EXERCISE REQUIREMENTS: Print the entries below word for word; the pictures stay out of your copy.

[Dataset entries]

-- start --

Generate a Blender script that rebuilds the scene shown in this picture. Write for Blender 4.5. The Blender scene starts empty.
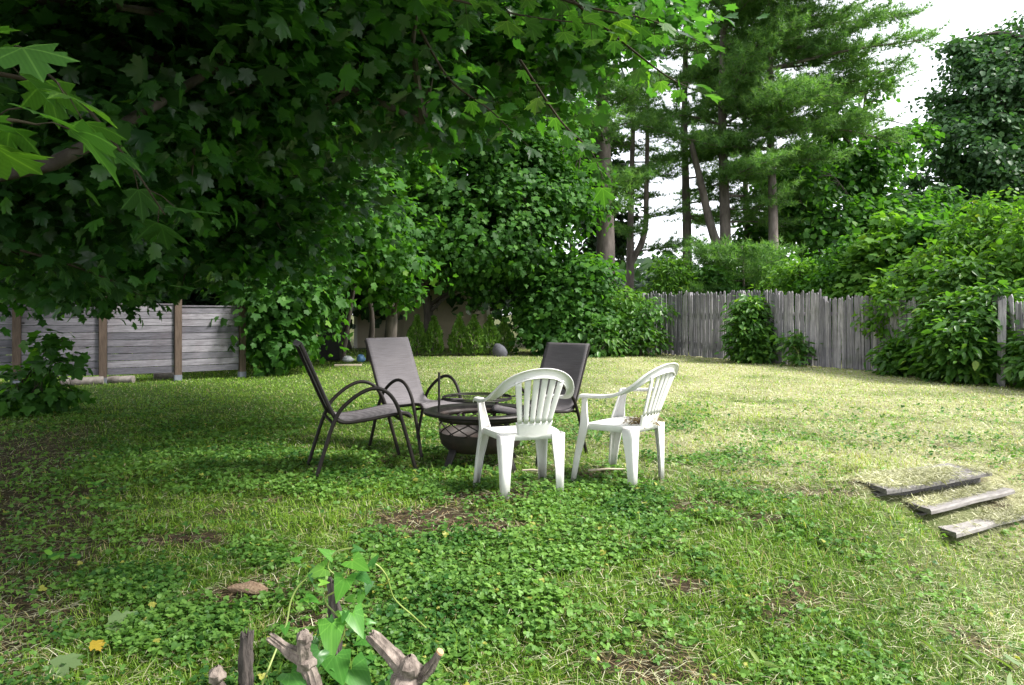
import bpy, math, random
import numpy as np
from mathutils import Vector

PI = math.pi
R = math.radians
rng = np.random.default_rng(7)
random.seed(7)
scene = bpy.context.scene
COL = scene.collection

# ------------------------------------------------------------------ camera
CAM_H, F, HZ = 1.19, 720.0, 313.5
cam_data = bpy.data.cameras.new('camera')
cam = bpy.data.objects.new('camera', cam_data)
COL.objects.link(cam)
cam.location = (0, 0, CAM_H)
cam.rotation_euler = (PI / 2, 0, 0)
cam_data.sensor_width = 36.0
cam_data.lens = 36.0 * F / 1024.0
cam_data.shift_y = -(342.5 - HZ) / 1024.0
cam_data.clip_start = 0.05
cam_data.clip_end = 2000
scene.camera = cam


def at(px, py, d):
    """photo pixel + distance -> world point"""
    return np.array([(px - 512) / F * d, d, CAM_H - (py - HZ) / F * d])


def gnd(px, py):
    d = CAM_H * F / (py - HZ)
    return np.array([(px - 512) / F * d, d, 0.0])


# ------------------------------------------------------------------ noise / terrain
_tab = np.random.default_rng(99).random((256, 256))


def vnoise(x, y, s=1.0, o=0):
    x = np.asarray(x, float) / s + 37.3 * (o + 1)
    y = np.asarray(y, float) / s + 17.7 * (o + 1)
    xi = np.floor(x).astype(int); yi = np.floor(y).astype(int)
    fx = x - xi; fy = y - yi
    fx = fx * fx * (3 - 2 * fx); fy = fy * fy * (3 - 2 * fy)
    a = _tab[xi % 256, yi % 256]; b = _tab[(xi + 1) % 256, yi % 256]
    c = _tab[xi % 256, (yi + 1) % 256]; d = _tab[(xi + 1) % 256, (yi + 1) % 256]
    return (a * (1 - fx) + b * fx) * (1 - fy) + (c * (1 - fx) + d * fx) * fy


def fbm(x, y, s=1.0, o=0):
    return (vnoise(x, y, s, o) * .5 + vnoise(x, y, s / 2.1, o + 3) * .3 + vnoise(x, y, s / 4.3, o + 6) * .2)


def sstep(a, b, x):
    t = np.clip((np.asarray(x, float) - a) / (b - a), 0, 1)
    return t * t * (3 - 2 * t)


BP = (2.47, 4.75)
BU = (.875, .485)
BN = (.485, -.875)


def zt(x, y):
    x = np.asarray(x, float); y = np.asarray(y, float)
    s = (x - BP[0]) * BN[0] + (y - BP[1]) * BN[1]
    t = (x - BP[0]) * BU[0] + (y - BP[1]) * BU[1]
    w = .95 + np.maximum(0, -t) * .75
    z = -.5 * sstep(0, 1, s / w)
    st = np.interp(s, [-.14, 0, .2, .36, .8, 1.1], [0, -.10, -.185, -.30, -.45, -.5])
    kw = sstep(-.3, .05, t) * sstep(2.2, 1.6, t)
    z = z * (1 - kw) + st * kw
    near = sstep(14, 7, np.hypot(x, y))
    z = z + near * (.05 * (fbm(x, y, .9, 2) - .5) + .035 * (vnoise(x, y, .22, 5) - .5))
    return z


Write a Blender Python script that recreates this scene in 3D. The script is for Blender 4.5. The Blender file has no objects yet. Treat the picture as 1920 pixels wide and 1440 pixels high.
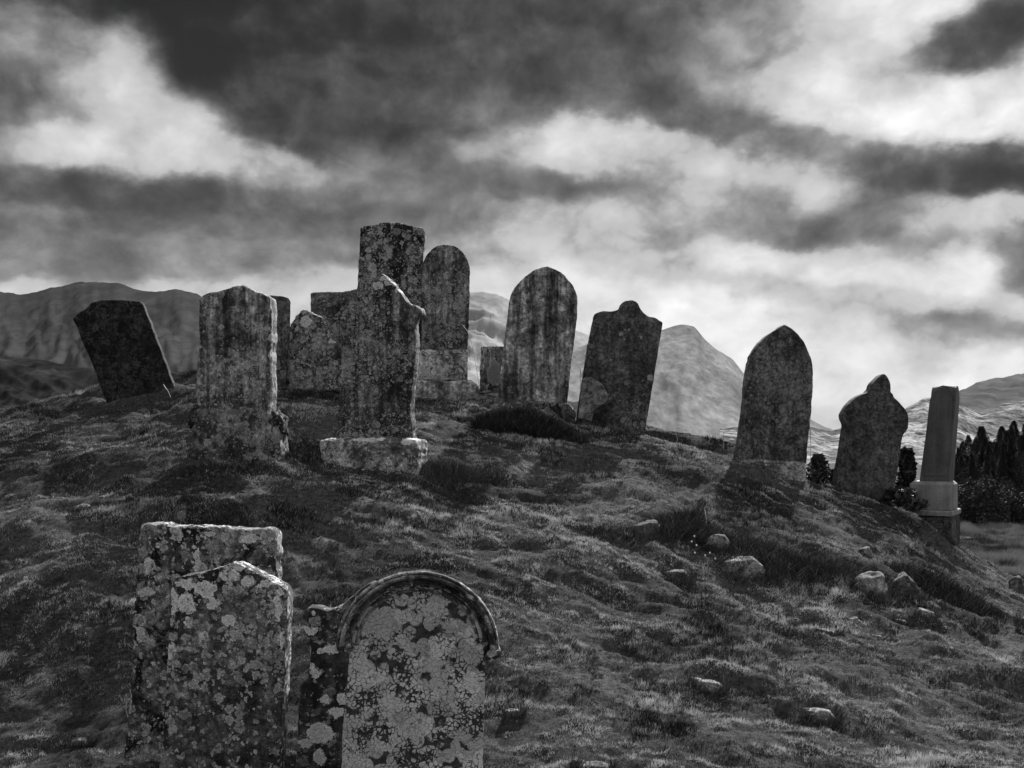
import bpy, bmesh, math, random
import numpy as np
from mathutils import Vector, Matrix
R = math.radians
random.seed(7); rng = np.random.default_rng(11)
scene = bpy.context.scene
col = scene.collection
F = 2059.0                    # focal length in photo pixels (1920 wide)
HZ = 815.0                    # photo row of the horizon

# ------------------------------------------------------------------ camera
cd = bpy.data.cameras.new('camera'); cam = bpy.data.objects.new('camera', cd); col.objects.link(cam)
cam.location = (0, 0, 0); cam.rotation_euler = (R(90), 0, 0)
cd.shift_y = (HZ-720)/1920; cd.sensor_width = 36; cd.lens = 36*F/1920; cd.clip_start = .05; cd.clip_end = 60000
scene.camera = cam
# ------------------------------------------------------------------ view, sun
scene.view_settings.view_transform = 'Standard'; scene.view_settings.look = 'None'
scene.view_settings.exposure = 1.12; scene.view_settings.gamma = 1
SUN_DIR = Vector((0.33, 0.80, 0.72)).normalized()
sd = bpy.data.lights.new('sun', 'SUN'); sd.energy = 5.0; sd.angle = R(1.2); sd.color = (1, 1, 1)
sun = bpy.data.objects.new('sun', sd); col.objects.link(sun)
sun.rotation_euler = SUN_DIR.to_track_quat('Z', 'Y').to_euler()
SUN_EL = math.asin(SUN_DIR.z); SUN_AZ = math.atan2(SUN_DIR.x, SUN_DIR.y)

# ------------------------------------------------------------------ node helper
class NT:
    def __init__(s, tree): s.t = tree; s.n = tree.nodes; s.l = tree.links
    def new(s, kind, **kw):
        nd = s.n.new(kind)
        for k, v in kw.items(): setattr(nd, k, v)
        return nd
    def put(s, sock, v):
        if hasattr(v, 'is_linked') or isinstance(v, bpy.types.NodeSocket): s.l.new(v, sock)
        else: sock.default_value = v
    def math(s, op, a, b=None, c=None, clamp=False):
        nd = s.new('ShaderNodeMath', operation=op, use_clamp=clamp)
        s.put(nd.inputs[0], a)
        if b is not None: s.put(nd.inputs[1], b)
        if c is not None: s.put(nd.inputs[2], c)
        return nd.outputs[0]
    def vmath(s, op, a, b=None, scale=None):
        nd = s.new('ShaderNodeVectorMath', operation=op)
        s.put(nd.inputs[0], a)
        if b is not None: s.put(nd.inputs[1], b)
        if scale is not None: s.put(nd.inputs['Scale'], scale)
        return nd.outputs['Value'] if op in ('DOT_PRODUCT', 'LENGTH', 'DISTANCE') else nd.outputs[0]
    def noise(s, vec, scale, detail=4, rough=.55, dist=0, color=False):
        nd = s.new('ShaderNodeTexNoise')
        s.put(nd.inputs['Vector'], vec); nd.inputs['Scale'].default_value = scale
        nd.inputs['Detail'].default_value = detail; nd.inputs['Roughness'].default_value = rough
        nd.inputs['Distortion'].default_value = dist
        return nd.outputs['Color' if color else 'Fac']
    def vor(s, vec, scale, feature='F1', rand=1):
        nd = s.new('ShaderNodeTexVoronoi', feature=feature)
        s.put(nd.inputs['Vector'], vec); nd.inputs['Scale'].default_value = scale
        nd.inputs['Randomness'].default_value = rand
        return nd
    def mapr(s, v, a, b, c=0., d=1., smooth=True):
        nd = s.new('ShaderNodeMapRange', interpolation_type='SMOOTHSTEP' if smooth else 'LINEAR')
        s.put(nd.inputs['Value'], v)
        for k, x in (('From Min', a), ('From Max', b), ('To Min', c), ('To Max', d)): s.put(nd.inputs[k], x)
        return nd.outputs[0]
    def fmix(s, f, a, b):
        nd = s.new('ShaderNodeMix', data_type='FLOAT')
        s.put(nd.inputs[0], f); s.put(nd.inputs[2], a); s.put(nd.inputs[3], b)
        return nd.outputs[0]
    def scalevec(s, v, sx, sy, sz): return s.vmath('MULTIPLY', v, (sx, sy, sz))

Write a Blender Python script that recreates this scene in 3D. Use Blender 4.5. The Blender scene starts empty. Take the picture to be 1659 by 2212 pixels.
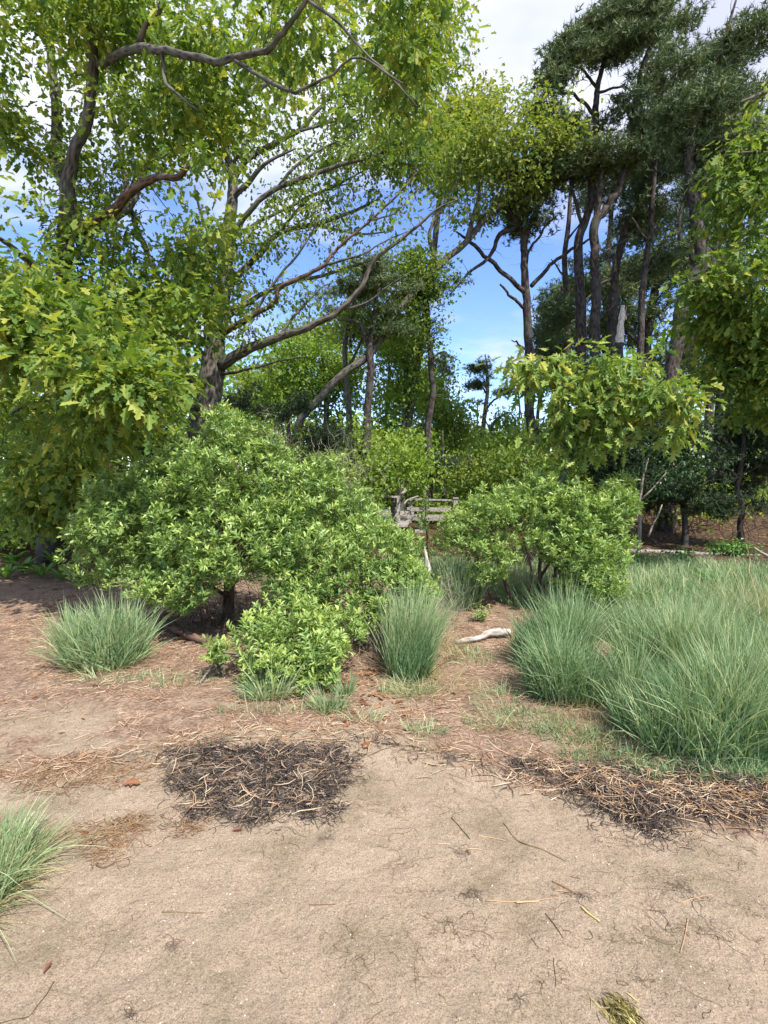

-- end --

RESULT FOR THIS EXERCISE:
Generate a Blender script that rebuilds the scene shown in this picture. Write for Blender 4.5. The Blender scene starts empty.
import bpy, math, random
import numpy as np
from mathutils import Vector

PI = math.pi
R = math.radians
rng = np.random.default_rng(7)
random.seed(7)
scene = bpy.context.scene
COL = scene.collection

# ------------------------------------------------------------------ camera
CAM_H, F, HZ = 1.19, 720.0, 313.5
cam_data = bpy.data.cameras.new('camera')
cam = bpy.data.objects.new('camera', cam_data)
COL.objects.link(cam)
cam.location = (0, 0, CAM_H)
cam.rotation_euler = (PI / 2, 0, 0)
cam_data.sensor_width = 36.0
cam_data.lens = 36.0 * F / 1024.0
cam_data.shift_y = -(342.5 - HZ) / 1024.0
cam_data.clip_start = 0.05
cam_data.clip_end = 2000
scene.camera = cam


def at(px, py, d):
    """photo pixel + distance -> world point"""
    return np.array([(px - 512) / F * d, d, CAM_H - (py - HZ) / F * d])


def gnd(px, py):
    d = CAM_H * F / (py - HZ)
    return np.array([(px - 512) / F * d, d, 0.0])


# ------------------------------------------------------------------ noise / terrain
_tab = np.random.default_rng(99).random((256, 256))


def vnoise(x, y, s=1.0, o=0):
    x = np.asarray(x, float) / s + 37.3 * (o + 1)
    y = np.asarray(y, float) / s + 17.7 * (o + 1)
    xi = np.floor(x).astype(int); yi = np.floor(y).astype(int)
    fx = x - xi; fy = y - yi
    fx = fx * fx * (3 - 2 * fx); fy = fy * fy * (3 - 2 * fy)
    a = _tab[xi % 256, yi % 256]; b = _tab[(xi + 1) % 256, yi % 256]
    c = _tab[xi % 256, (yi + 1) % 256]; d = _tab[(xi + 1) % 256, (yi + 1) % 256]
    return (a * (1 - fx) + b * fx) * (1 - fy) + (c * (1 - fx) + d * fx) * fy


def fbm(x, y, s=1.0, o=0):
    return (vnoise(x, y, s, o) * .5 + vnoise(x, y, s / 2.1, o + 3) * .3 + vnoise(x, y, s / 4.3, o + 6) * .2)


def sstep(a, b, x):
    t = np.clip((np.asarray(x, float) - a) / (b - a), 0, 1)
    return t * t * (3 - 2 * t)


BP = (2.47, 4.75)
BU = (.875, .485)
BN = (.485, -.875)


def zt(x, y):
    x = np.asarray(x, float); y = np.asarray(y, float)
    s = (x - BP[0]) * BN[0] + (y - BP[1]) * BN[1]
    t = (x - BP[0]) * BU[0] + (y - BP[1]) * BU[1]
    w = .95 + np.maximum(0, -t) * .75
    z = -.5 * sstep(0, 1, s / w)
    st = np.interp(s, [-.14, 0, .2, .36, .8, 1.1], [0, -.10, -.185, -.30, -.45, -.5])
    kw = sstep(-.3, .05, t) * sstep(2.2, 1.6, t)
    z = z * (1 - kw) + st * kw
    near = sstep(14, 7, np.hypot(x, y))
    z = z + near * (.05 * (fbm(x, y, .9, 2) - .5) + .035 * (vnoise(x, y, .22, 5) - .5))
    return z


Write a Blender Python script that recreates this scene in 3D. The script is for Blender 4.5. The Blender file has no objects yet. Treat the picture as 1920 pixels wide and 1440 pixels high.
import bpy, bmesh, math, random
import numpy as np
from mathutils import Vector, Matrix
R = math.radians
random.seed(7); rng = np.random.default_rng(11)
scene = bpy.context.scene
col = scene.collection
F = 2059.0                    # focal length in photo pixels (1920 wide)
HZ = 815.0                    # photo row of the horizon

# ------------------------------------------------------------------ camera
cd = bpy.data.cameras.new('camera'); cam = bpy.data.objects.new('camera', cd); col.objects.link(cam)
cam.location = (0, 0, 0); cam.rotation_euler = (R(90), 0, 0)
cd.shift_y = (HZ-720)/1920; cd.sensor_width = 36; cd.lens = 36*F/1920; cd.clip_start = .05; cd.clip_end = 60000
scene.camera = cam
# ------------------------------------------------------------------ view, sun
scene.view_settings.view_transform = 'Standard'; scene.view_settings.look = 'None'
scene.view_settings.exposure = 1.12; scene.view_settings.gamma = 1
SUN_DIR = Vector((0.33, 0.80, 0.72)).normalized()
sd = bpy.data.lights.new('sun', 'SUN'); sd.energy = 5.0; sd.angle = R(1.2); sd.color = (1, 1, 1)
sun = bpy.data.objects.new('sun', sd); col.objects.link(sun)
sun.rotation_euler = SUN_DIR.to_track_quat('Z', 'Y').to_euler()
SUN_EL = math.asin(SUN_DIR.z); SUN_AZ = math.atan2(SUN_DIR.x, SUN_DIR.y)

# ------------------------------------------------------------------ node helper
class NT:
    def __init__(s, tree): s.t = tree; s.n = tree.nodes; s.l = tree.links
    def new(s, kind, **kw):
        nd = s.n.new(kind)
        for k, v in kw.items(): setattr(nd, k, v)
        return nd
    def put(s, sock, v):
        if hasattr(v, 'is_linked') or isinstance(v, bpy.types.NodeSocket): s.l.new(v, sock)
        else: sock.default_value = v
    def math(s, op, a, b=None, c=None, clamp=False):
        nd = s.new('ShaderNodeMath', operation=op, use_clamp=clamp)
        s.put(nd.inputs[0], a)
        if b is not None: s.put(nd.inputs[1], b)
        if c is not None: s.put(nd.inputs[2], c)
        return nd.outputs[0]
    def vmath(s, op, a, b=None, scale=None):
        nd = s.new('ShaderNodeVectorMath', operation=op)
        s.put(nd.inputs[0], a)
        if b is not None: s.put(nd.inputs[1], b)
        if scale is not None: s.put(nd.inputs['Scale'], scale)
        return nd.outputs['Value'] if op in ('DOT_PRODUCT', 'LENGTH', 'DISTANCE') else nd.outputs[0]
    def noise(s, vec, scale, detail=4, rough=.55, dist=0, color=False):
        nd = s.new('ShaderNodeTexNoise')
        s.put(nd.inputs['Vector'], vec); nd.inputs['Scale'].default_value = scale
        nd.inputs['Detail'].default_value = detail; nd.inputs['Roughness'].default_value = rough
        nd.inputs['Distortion'].default_value = dist
        return nd.outputs['Color' if color else 'Fac']
    def vor(s, vec, scale, feature='F1', rand=1):
        nd = s.new('ShaderNodeTexVoronoi', feature=feature)
        s.put(nd.inputs['Vector'], vec); nd.inputs['Scale'].default_value = scale
        nd.inputs['Randomness'].default_value = rand
        return nd
    def mapr(s, v, a, b, c=0., d=1., smooth=True):
        nd = s.new('ShaderNodeMapRange', interpolation_type='SMOOTHSTEP' if smooth else 'LINEAR')
        s.put(nd.inputs['Value'], v)
        for k, x in (('From Min', a), ('From Max', b), ('To Min', c), ('To Max', d)): s.put(nd.inputs[k], x)
        return nd.outputs[0]
    def fmix(s, f, a, b):
        nd = s.new('ShaderNodeMix', data_type='FLOAT')
        s.put(nd.inputs[0], f); s.put(nd.inputs[2], a); s.put(nd.inputs[3], b)
        return nd.outputs[0]
    def scalevec(s, v, sx, sy, sz): return s.vmath('MULTIPLY', v, (sx, sy, sz))

Write a Blender Python script that recreates this scene in 3D. Use Blender 4.5. The Blender scene starts empty. Take the picture to be 1659 by 2212 pixels.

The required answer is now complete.